-- START --
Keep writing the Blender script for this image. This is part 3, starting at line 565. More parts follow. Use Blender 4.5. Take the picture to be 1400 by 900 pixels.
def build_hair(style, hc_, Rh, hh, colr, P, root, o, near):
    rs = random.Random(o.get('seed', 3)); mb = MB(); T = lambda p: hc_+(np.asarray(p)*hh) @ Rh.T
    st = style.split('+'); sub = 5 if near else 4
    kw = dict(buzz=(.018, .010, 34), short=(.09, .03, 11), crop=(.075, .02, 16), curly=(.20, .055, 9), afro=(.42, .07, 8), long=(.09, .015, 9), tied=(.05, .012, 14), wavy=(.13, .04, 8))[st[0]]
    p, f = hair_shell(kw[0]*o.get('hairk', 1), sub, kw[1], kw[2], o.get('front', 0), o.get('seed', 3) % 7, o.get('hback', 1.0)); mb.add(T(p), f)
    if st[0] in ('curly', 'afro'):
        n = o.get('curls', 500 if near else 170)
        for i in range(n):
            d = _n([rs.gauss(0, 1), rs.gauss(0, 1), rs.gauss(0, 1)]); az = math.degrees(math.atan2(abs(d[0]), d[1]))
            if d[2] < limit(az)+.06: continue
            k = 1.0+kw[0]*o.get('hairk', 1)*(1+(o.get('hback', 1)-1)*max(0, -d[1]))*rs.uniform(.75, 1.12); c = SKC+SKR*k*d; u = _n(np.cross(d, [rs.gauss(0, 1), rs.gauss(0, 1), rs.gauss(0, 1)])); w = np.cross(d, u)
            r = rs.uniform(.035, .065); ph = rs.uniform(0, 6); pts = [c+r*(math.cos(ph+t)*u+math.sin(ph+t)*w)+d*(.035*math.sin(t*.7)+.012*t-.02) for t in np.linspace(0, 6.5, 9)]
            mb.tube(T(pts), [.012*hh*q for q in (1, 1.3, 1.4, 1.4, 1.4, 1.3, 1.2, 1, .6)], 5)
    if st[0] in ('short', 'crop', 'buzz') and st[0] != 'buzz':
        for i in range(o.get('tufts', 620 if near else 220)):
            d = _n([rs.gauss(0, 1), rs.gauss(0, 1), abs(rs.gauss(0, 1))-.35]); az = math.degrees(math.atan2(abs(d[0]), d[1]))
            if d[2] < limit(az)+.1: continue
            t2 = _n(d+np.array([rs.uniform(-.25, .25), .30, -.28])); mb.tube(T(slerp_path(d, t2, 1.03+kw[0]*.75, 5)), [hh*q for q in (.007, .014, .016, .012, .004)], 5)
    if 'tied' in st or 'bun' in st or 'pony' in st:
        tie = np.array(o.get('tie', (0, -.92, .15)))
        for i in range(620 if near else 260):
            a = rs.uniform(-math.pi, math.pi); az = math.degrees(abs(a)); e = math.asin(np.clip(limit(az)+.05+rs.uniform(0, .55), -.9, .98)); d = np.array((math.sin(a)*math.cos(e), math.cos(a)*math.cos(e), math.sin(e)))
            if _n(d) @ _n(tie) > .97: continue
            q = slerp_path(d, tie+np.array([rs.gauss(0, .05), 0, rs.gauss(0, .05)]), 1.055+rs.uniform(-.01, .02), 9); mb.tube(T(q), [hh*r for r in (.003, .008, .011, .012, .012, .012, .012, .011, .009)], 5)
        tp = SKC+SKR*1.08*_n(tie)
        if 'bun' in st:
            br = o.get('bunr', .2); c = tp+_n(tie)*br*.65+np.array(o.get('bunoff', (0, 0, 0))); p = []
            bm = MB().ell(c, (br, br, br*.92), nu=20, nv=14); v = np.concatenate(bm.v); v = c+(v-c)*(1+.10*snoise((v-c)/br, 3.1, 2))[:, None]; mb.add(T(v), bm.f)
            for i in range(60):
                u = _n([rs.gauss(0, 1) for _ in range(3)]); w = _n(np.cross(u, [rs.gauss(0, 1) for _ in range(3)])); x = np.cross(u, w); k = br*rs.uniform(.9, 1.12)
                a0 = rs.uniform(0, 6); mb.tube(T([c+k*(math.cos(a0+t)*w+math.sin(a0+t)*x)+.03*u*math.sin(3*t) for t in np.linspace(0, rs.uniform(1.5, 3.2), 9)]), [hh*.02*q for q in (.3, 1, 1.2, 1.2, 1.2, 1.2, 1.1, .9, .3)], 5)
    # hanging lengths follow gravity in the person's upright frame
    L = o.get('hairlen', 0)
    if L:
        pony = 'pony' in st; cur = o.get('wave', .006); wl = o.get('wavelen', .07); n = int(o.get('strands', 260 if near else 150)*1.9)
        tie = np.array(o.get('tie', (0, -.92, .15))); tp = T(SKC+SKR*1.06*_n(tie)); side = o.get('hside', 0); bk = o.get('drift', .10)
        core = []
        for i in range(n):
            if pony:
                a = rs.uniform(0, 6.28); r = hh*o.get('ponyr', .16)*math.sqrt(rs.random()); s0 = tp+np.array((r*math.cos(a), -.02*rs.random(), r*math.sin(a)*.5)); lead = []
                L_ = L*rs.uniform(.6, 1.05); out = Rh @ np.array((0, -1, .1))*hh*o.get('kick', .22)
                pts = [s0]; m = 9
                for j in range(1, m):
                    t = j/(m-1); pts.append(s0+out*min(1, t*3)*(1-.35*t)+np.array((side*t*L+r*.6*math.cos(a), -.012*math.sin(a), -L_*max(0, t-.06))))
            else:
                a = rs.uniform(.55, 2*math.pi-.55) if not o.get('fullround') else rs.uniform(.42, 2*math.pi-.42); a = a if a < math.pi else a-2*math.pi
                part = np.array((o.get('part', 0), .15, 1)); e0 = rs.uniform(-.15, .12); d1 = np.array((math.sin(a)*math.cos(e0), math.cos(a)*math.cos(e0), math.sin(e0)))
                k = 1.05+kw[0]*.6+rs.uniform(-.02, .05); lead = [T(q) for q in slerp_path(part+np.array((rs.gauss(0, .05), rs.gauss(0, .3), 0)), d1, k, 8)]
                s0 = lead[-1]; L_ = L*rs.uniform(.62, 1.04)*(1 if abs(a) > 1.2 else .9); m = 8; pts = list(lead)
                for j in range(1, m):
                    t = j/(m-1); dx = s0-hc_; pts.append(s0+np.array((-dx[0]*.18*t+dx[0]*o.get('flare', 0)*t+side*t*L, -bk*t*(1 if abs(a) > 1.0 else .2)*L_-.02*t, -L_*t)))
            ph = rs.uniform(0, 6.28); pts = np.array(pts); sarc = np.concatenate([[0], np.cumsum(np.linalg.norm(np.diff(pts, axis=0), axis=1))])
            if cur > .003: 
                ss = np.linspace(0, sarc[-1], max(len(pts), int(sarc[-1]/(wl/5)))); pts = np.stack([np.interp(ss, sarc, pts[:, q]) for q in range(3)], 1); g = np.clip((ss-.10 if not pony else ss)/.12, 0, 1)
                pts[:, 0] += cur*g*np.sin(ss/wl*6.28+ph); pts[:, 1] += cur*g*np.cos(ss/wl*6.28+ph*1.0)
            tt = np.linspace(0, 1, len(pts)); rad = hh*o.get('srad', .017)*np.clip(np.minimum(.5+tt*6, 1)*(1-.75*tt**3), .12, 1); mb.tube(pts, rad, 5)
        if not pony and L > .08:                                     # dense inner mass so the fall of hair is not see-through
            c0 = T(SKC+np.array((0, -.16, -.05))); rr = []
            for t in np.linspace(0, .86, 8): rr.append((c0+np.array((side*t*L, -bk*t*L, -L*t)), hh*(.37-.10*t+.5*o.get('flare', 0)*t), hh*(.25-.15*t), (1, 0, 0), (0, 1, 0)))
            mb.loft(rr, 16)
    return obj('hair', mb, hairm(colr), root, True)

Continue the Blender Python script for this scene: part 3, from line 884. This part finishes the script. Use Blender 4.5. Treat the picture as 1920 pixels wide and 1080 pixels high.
-- END --
Work to be completed: Each line must be given again exactly as written above.

Full output:
Keep writing the Blender script for this image. This is part 3, starting at line 565. More parts follow. Use Blender 4.5. Take the picture to be 1400 by 900 pixels.
def build_hair(style, hc_, Rh, hh, colr, P, root, o, near):
    rs = random.Random(o.get('seed', 3)); mb = MB(); T = lambda p: hc_+(np.asarray(p)*hh) @ Rh.T
    st = style.split('+'); sub = 5 if near else 4
    kw = dict(buzz=(.018, .010, 34), short=(.09, .03, 11), crop=(.075, .02, 16), curly=(.20, .055, 9), afro=(.42, .07, 8), long=(.09, .015, 9), tied=(.05, .012, 14), wavy=(.13, .04, 8))[st[0]]
    p, f = hair_shell(kw[0]*o.get('hairk', 1), sub, kw[1], kw[2], o.get('front', 0), o.get('seed', 3) % 7, o.get('hback', 1.0)); mb.add(T(p), f)
    if st[0] in ('curly', 'afro'):
        n = o.get('curls', 500 if near else 170)
        for i in range(n):
            d = _n([rs.gauss(0, 1), rs.gauss(0, 1), rs.gauss(0, 1)]); az = math.degrees(math.atan2(abs(d[0]), d[1]))
            if d[2] < limit(az)+.06: continue
            k = 1.0+kw[0]*o.get('hairk', 1)*(1+(o.get('hback', 1)-1)*max(0, -d[1]))*rs.uniform(.75, 1.12); c = SKC+SKR*k*d; u = _n(np.cross(d, [rs.gauss(0, 1), rs.gauss(0, 1), rs.gauss(0, 1)])); w = np.cross(d, u)
            r = rs.uniform(.035, .065); ph = rs.uniform(0, 6); pts = [c+r*(math.cos(ph+t)*u+math.sin(ph+t)*w)+d*(.035*math.sin(t*.7)+.012*t-.02) for t in np.linspace(0, 6.5, 9)]
            mb.tube(T(pts), [.012*hh*q for q in (1, 1.3, 1.4, 1.4, 1.4, 1.3, 1.2, 1, .6)], 5)
    if st[0] in ('short', 'crop', 'buzz') and st[0] != 'buzz':
        for i in range(o.get('tufts', 620 if near else 220)):
            d = _n([rs.gauss(0, 1), rs.gauss(0, 1), abs(rs.gauss(0, 1))-.35]); az = math.degrees(math.atan2(abs(d[0]), d[1]))
            if d[2] < limit(az)+.1: continue
            t2 = _n(d+np.array([rs.uniform(-.25, .25), .30, -.28])); mb.tube(T(slerp_path(d, t2, 1.03+kw[0]*.75, 5)), [hh*q for q in (.007, .014, .016, .012, .004)], 5)
    if 'tied' in st or 'bun' in st or 'pony' in st:
        tie = np.array(o.get('tie', (0, -.92, .15)))
        for i in range(620 if near else 260):
            a = rs.uniform(-math.pi, math.pi); az = math.degrees(abs(a)); e = math.asin(np.clip(limit(az)+.05+rs.uniform(0, .55), -.9, .98)); d = np.array((math.sin(a)*math.cos(e), math.cos(a)*math.cos(e), math.sin(e)))
            if _n(d) @ _n(tie) > .97: continue
            q = slerp_path(d, tie+np.array([rs.gauss(0, .05), 0, rs.gauss(0, .05)]), 1.055+rs.uniform(-.01, .02), 9); mb.tube(T(q), [hh*r for r in (.003, .008, .011, .012, .012, .012, .012, .011, .009)], 5)
        tp = SKC+SKR*1.08*_n(tie)
        if 'bun' in st:
            br = o.get('bunr', .2); c = tp+_n(tie)*br*.65+np.array(o.get('bunoff', (0, 0, 0))); p = []
            bm = MB().ell(c, (br, br, br*.92), nu=20, nv=14); v = np.concatenate(bm.v); v = c+(v-c)*(1+.10*snoise((v-c)/br, 3.1, 2))[:, None]; mb.add(T(v), bm.f)
            for i in range(60):
                u = _n([rs.gauss(0, 1) for _ in range(3)]); w = _n(np.cross(u, [rs.gauss(0, 1) for _ in range(3)])); x = np.cross(u, w); k = br*rs.uniform(.9, 1.12)
                a0 = rs.uniform(0, 6); mb.tube(T([c+k*(math.cos(a0+t)*w+math.sin(a0+t)*x)+.03*u*math.sin(3*t) for t in np.linspace(0, rs.uniform(1.5, 3.2), 9)]), [hh*.02*q for q in (.3, 1, 1.2, 1.2, 1.2, 1.2, 1.1, .9, .3)], 5)
    # hanging lengths follow gravity in the person's upright frame
    L = o.get('hairlen', 0)
    if L:
        pony = 'pony' in st; cur = o.get('wave', .006); wl = o.get('wavelen', .07); n = int(o.get('strands', 260 if near else 150)*1.9)
        tie = np.array(o.get('tie', (0, -.92, .15))); tp = T(SKC+SKR*1.06*_n(tie)); side = o.get('hside', 0); bk = o.get('drift', .10)
        core = []
        for i in range(n):
            if pony:
                a = rs.uniform(0, 6.28); r = hh*o.get('ponyr', .16)*math.sqrt(rs.random()); s0 = tp+np.array((r*math.cos(a), -.02*rs.random(), r*math.sin(a)*.5)); lead = []
                L_ = L*rs.uniform(.6, 1.05); out = Rh @ np.array((0, -1, .1))*hh*o.get('kick', .22)
                pts = [s0]; m = 9
                for j in range(1, m):
                    t = j/(m-1); pts.append(s0+out*min(1, t*3)*(1-.35*t)+np.array((side*t*L+r*.6*math.cos(a), -.012*math.sin(a), -L_*max(0, t-.06))))
            else:
                a = rs.uniform(.55, 2*math.pi-.55) if not o.get('fullround') else rs.uniform(.42, 2*math.pi-.42); a = a if a < math.pi else a-2*math.pi
                part = np.array((o.get('part', 0), .15, 1)); e0 = rs.uniform(-.15, .12); d1 = np.array((math.sin(a)*math.cos(e0), math.cos(a)*math.cos(e0), math.sin(e0)))
                k = 1.05+kw[0]*.6+rs.uniform(-.02, .05); lead = [T(q) for q in slerp_path(part+np.array((rs.gauss(0, .05), rs.gauss(0, .3), 0)), d1, k, 8)]
                s0 = lead[-1]; L_ = L*rs.uniform(.62, 1.04)*(1 if abs(a) > 1.2 else .9); m = 8; pts = list(lead)
                for j in range(1, m):
                    t = j/(m-1); dx = s0-hc_; pts.append(s0+np.array((-dx[0]*.18*t+dx[0]*o.get('flare', 0)*t+side*t*L, -bk*t*(1 if abs(a) > 1.0 else .2)*L_-.02*t, -L_*t)))
            ph = rs.uniform(0, 6.28); pts = np.array(pts); sarc = np.concatenate([[0], np.cumsum(np.linalg.norm(np.diff(pts, axis=0), axis=1))])
            if cur > .003: 
                ss = np.linspace(0, sarc[-1], max(len(pts), int(sarc[-1]/(wl/5)))); pts = np.stack([np.interp(ss, sarc, pts[:, q]) for q in range(3)], 1); g = np.clip((ss-.10 if not pony else ss)/.12, 0, 1)
                pts[:, 0] += cur*g*np.sin(ss/wl*6.28+ph); pts[:, 1] += cur*g*np.cos(ss/wl*6.28+ph*1.0)
            tt = np.linspace(0, 1, len(pts)); rad = hh*o.get('srad', .017)*np.clip(np.minimum(.5+tt*6, 1)*(1-.75*tt**3), .12, 1); mb.tube(pts, rad, 5)
        if not pony and L > .08:                                     # dense inner mass so the fall of hair is not see-through
            c0 = T(SKC+np.array((0, -.16, -.05))); rr = []
            for t in np.linspace(0, .86, 8): rr.append((c0+np.array((side*t*L, -bk*t*L, -L*t)), hh*(.37-.10*t+.5*o.get('flare', 0)*t), hh*(.25-.15*t), (1, 0, 0), (0, 1, 0)))
            mb.loft(rr, 16)
    return obj('hair', mb, hairm(colr), root, True)

Continue the Blender Python script for this scene: part 3, from line 884. This part finishes the script. Use Blender 4.5. Treat the picture as 1920 pixels wide and 1080 pixels high.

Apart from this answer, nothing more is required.